Y antes que la bandera occidente enterró la cruz, cuyo vacío es demasiado grande como para no rellenarlo con pseudo religiones como la ideología de género o el cambio climático, dogmas de fe que las élites imponen al pueblo. «La guerra nuclear no es peor que el cambio climático», dice el secretario de Estado de los EEUU, Tony Blinken, el mismo que aseguró que era «desinformación rusa» las noticias sobre el contenido (pedófilo, pornográfico, drogas…) aparecido en el portátil de Hunter Biden.
Por supuesto, quien se atreve a reaccionar con fuerza —no digamos física— contra los responsables de empujar a nuestra civilización al precipicio es un fascista, palabra que sigue dando mucho miedo, de modo que la única manera de evitarla es cruzarse de brazos ante el suicidio colectivo. Ni empujar ni ponerse delante, mejor de perfil, que en eso consiste el pacifismo.
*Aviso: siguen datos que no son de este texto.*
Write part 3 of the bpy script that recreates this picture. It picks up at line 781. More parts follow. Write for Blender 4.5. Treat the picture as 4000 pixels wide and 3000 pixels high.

En realidad, este pacifismo son los grilletes que el sistema le pone a quienes reivindican el derecho a la legítima defensa.
Nadie lo ha explicado mejor que don Quijote de la Mancha, que reclama tomar las armas en cinco casos: «Los varones prudentes, las repúblicas bien concertadas, por cuatro cosas han de tomar las armas y desenvainar las espadas y poner a riesgo sus personas, vidas y haciendas: la primera, por defender la fe católica; la segunda, por defender su vida, que es de ley natural y divina; la tercera, en defensa de su honra, de su familia y hacienda; la cuarta, en servicio de su rey en la guerra justa; y si le quisiéremos añadir la quinta, que se puede contar por segunda, es en defensa de su patria».